GridPop.ID - Indonesia darurat kekerasan seksual terhadap anak-anak dan perempuan.
Dalam kisah ini, korban berusia 16 tahun mengaku pernah diperkosa oleh bapak tirinya ketika sedang duduk di bangku kelas 6 SD.
Pelaku berinisial DN adalah warga Kecamatan Ambulu, Jember, karena diduga melakukan tindak kekerasan seksual kepada anak tirinya.
Dilansir dari Intisari.ID, tindak kekerasan seksual yang diduga dilakukan DN kepada anak tirinya itu berupa persetubuhan dan pencabulan.
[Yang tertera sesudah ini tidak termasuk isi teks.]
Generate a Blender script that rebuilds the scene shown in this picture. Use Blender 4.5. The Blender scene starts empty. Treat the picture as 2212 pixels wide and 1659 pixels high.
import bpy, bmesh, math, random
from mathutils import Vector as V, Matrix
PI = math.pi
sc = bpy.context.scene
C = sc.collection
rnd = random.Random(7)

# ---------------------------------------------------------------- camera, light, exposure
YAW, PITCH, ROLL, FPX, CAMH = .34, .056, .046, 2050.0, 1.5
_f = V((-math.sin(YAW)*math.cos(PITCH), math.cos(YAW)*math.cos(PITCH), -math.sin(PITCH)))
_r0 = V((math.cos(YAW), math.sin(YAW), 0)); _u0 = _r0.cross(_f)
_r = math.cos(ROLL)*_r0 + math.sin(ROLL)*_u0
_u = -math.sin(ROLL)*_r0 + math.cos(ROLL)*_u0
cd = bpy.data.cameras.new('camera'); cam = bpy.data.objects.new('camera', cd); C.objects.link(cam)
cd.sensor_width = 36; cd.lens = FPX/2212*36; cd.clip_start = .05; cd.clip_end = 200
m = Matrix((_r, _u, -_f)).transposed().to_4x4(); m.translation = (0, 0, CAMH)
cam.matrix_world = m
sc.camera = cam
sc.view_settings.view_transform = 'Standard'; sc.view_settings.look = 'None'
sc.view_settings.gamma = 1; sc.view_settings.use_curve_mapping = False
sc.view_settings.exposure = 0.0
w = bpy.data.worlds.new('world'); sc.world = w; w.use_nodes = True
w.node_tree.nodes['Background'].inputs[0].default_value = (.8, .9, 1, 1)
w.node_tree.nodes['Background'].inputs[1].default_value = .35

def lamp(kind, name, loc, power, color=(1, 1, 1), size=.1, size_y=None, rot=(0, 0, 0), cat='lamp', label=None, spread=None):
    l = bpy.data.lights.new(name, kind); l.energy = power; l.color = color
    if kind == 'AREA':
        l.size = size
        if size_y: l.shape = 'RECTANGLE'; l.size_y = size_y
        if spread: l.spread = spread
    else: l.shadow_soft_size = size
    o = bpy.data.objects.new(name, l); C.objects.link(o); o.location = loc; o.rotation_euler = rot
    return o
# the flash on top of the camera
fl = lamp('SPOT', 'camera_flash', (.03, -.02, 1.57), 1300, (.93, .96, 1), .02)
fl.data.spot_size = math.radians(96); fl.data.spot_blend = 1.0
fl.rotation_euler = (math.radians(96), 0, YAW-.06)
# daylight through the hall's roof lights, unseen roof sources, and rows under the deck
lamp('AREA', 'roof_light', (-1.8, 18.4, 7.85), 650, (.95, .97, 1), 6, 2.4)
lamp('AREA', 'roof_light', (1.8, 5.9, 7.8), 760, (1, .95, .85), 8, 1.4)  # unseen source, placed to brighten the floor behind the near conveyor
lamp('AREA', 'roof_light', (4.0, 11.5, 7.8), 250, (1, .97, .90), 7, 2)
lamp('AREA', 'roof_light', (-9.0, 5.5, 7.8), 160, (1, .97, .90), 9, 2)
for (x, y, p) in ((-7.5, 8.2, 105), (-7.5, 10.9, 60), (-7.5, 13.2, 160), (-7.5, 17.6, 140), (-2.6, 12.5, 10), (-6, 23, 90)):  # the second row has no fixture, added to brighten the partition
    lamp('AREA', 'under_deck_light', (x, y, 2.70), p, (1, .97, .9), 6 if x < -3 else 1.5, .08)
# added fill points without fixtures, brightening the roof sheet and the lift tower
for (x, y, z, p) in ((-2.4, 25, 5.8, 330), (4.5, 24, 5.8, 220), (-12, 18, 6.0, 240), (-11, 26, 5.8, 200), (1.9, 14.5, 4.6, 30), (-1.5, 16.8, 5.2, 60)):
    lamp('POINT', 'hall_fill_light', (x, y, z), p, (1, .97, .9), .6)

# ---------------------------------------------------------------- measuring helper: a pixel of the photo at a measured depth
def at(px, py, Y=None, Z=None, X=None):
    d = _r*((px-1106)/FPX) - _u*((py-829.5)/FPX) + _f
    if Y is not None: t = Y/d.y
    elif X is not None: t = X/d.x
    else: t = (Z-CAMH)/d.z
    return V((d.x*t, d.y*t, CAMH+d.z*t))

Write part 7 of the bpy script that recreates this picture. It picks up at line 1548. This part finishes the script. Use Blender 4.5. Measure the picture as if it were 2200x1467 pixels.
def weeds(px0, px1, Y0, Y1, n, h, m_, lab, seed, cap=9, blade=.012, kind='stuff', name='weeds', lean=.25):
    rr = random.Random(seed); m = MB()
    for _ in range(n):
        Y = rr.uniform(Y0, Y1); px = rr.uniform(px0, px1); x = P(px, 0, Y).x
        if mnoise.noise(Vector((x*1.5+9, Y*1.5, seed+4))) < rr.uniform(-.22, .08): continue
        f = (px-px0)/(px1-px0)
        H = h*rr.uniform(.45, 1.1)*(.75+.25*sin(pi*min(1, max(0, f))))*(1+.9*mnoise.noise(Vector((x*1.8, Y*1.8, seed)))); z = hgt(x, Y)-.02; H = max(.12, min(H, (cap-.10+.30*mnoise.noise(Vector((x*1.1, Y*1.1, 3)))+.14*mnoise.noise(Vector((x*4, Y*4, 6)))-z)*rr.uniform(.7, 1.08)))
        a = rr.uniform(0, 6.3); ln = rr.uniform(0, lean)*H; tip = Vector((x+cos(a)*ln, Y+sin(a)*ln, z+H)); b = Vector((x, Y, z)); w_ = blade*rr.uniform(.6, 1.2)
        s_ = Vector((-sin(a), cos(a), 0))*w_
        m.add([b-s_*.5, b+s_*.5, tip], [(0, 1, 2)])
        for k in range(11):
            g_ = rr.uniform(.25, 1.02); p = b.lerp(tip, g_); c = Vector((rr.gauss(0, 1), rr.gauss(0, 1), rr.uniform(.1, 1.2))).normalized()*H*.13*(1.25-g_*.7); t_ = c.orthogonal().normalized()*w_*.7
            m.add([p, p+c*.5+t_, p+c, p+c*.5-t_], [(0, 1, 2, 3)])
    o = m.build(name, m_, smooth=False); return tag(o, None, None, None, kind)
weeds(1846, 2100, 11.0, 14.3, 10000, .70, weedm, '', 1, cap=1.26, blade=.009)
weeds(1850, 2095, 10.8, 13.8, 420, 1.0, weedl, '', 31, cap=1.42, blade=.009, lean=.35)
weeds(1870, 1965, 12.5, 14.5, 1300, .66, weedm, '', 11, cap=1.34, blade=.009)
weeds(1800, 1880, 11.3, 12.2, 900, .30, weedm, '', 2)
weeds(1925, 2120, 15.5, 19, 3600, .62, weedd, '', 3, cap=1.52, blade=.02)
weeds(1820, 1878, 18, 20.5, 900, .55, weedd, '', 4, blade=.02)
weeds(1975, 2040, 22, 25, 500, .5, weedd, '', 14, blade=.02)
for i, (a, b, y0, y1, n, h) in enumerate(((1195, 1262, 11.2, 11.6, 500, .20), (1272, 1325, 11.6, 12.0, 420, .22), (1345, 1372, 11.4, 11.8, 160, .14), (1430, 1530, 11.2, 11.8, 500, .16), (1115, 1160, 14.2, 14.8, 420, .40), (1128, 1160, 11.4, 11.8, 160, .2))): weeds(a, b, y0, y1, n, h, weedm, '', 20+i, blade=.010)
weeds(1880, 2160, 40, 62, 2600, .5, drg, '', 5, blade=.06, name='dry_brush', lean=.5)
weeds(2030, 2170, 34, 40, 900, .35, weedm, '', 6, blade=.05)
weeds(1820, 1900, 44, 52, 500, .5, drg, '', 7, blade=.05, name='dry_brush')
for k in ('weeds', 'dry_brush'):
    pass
DN disebutkan dua kali memperkosa anak tirinya di tahun 2016 tersebut.
Setelahnya, DN kerap melakukan pencabulan kepada korban ketika di bangku SMP, dan beberapa hari sebelum kasus itu dilaporkan ke polisi.
Peristiwa itu awalnya terungkap dari kecurigaan dan kerisihan sejumlah tetangga DN.
Disebutkan DN tinggal bersama istrinya, dan anak tirinya.
Beberapa orang telah beberapa kali melihat perlakuan DN kepada sang anak tiri berlebihan.
Akhirnya, sang paman pun menanyai korban.
Dari situlah, akhirnya korban mengaku jika ia kerap dicabuli oleh bapak tirinya, bahkan pernah diperkosa ketika masih kelas 6 SD.
Si paman pun akhirnya langsung memberitahu ibu korban, yang juga istri DN.
Akhirnya ibu korban melaporkan peristiwa itu ke Mapolsek Ambulu.
Kepala Satuan Reserse dan Kriminal Polres Jember AKP Yadwavina Jumbo Qontasson membenarkan adanya laporan tersebut.
"Untuk perkaranya ditangani oleh Polsek Ambulu. Kami dari Unit PPA Polres Jember memberikan back-up. Pelakunya adalah ayah tiri," ujar Jumbo, Kamis (5/3/2020).
Dugaan pemerkosaan dan pencabulan itu dilakukan DN di rumahnya ketika sepi, yakni ketika sang istri sudah ke pasar untuk berjualan.
Istri DN sehari-hari berjualan di pasar desa setempat.
Karena tidak pernah ketahuan, DN kerap melakukan aksinya itu.
Kini DN telah ditangkap dan ditahan di Mapolsek Ambulu.
Polisi menjerat DN memakai Pasal 81 ayat (3) jo Pasal 76D dan atau Pasal 82 ayat (2) jo Pasal 76E Peraturan Pemerintah Pengganti UU RI No 01 tahun 2016 tentang Perubahan Kedua Atas UU RI No 23 tahun 2002 tentang Perlindungan Anak.
Akibat tindak kekerasan seksual itu, korban diduga trauma dan kini tinggal bersama ayah kandungnya.
Deretan kasus kekerasan seksual beberapa hari belakangan memang sedang gencar di perbincangkan dan kian meningkan jumlahnya.
Hal ini lah yang seharusnya menjadi dorongan untuk mempertegas agar Rancangan Undang-Undang Tindak Pidana Kekerasan Seksual segera disahkan.
Dilansir dari Kompas TV, Ketua Panja RUU Tindak Pidana Kekerasan Seksual, Willy Aditya menyatakan bahwa RUU TPKS dirancang lebih progresif dibandingkan rancangan semula karena mengatur hukum acara sendiri.
Dorongan agar DPR segera merampungkan pembahasan RUU TPKS disampaikan, menyusul semakin seringnya terjadinya kasus kekerasan seksual terhadap anak dan perempuan.
Sementara Komnas Perlindungan Anak meminta agar jangan terlalu banyak perdebatan saat DPR membahas RUU TPKS.
Hal itu karena perempuan dan anak harus segera mendapat payung hukum.
Fenomena gunung es muncul dalam kasus kekerasan seksual terhadap perempuan.
Hasil jajak pendapat Litbang Kompas, 23-26 November 2021 menunjukkan 61,1% responden tidak melaporkan pelecehan seksual pada polisi karena takut distigma, 23,0% tidak mengetahui cara melapor, 8,0% tidak didukung keluarga, 2,2% merasa terancam, dan 1,8% diselesaikan secara kekeluargaan.
Kekerasan seksual adalah kejahatan terhadap kemanusiaan.
Tak terhitung perempuan dan anak yang jadi korban bahkan tak mendapat keadilan.
Sudah saatnya DPR menjawab dengan mengesahkan RUU Tindak Pidana Kekerasan Seksual.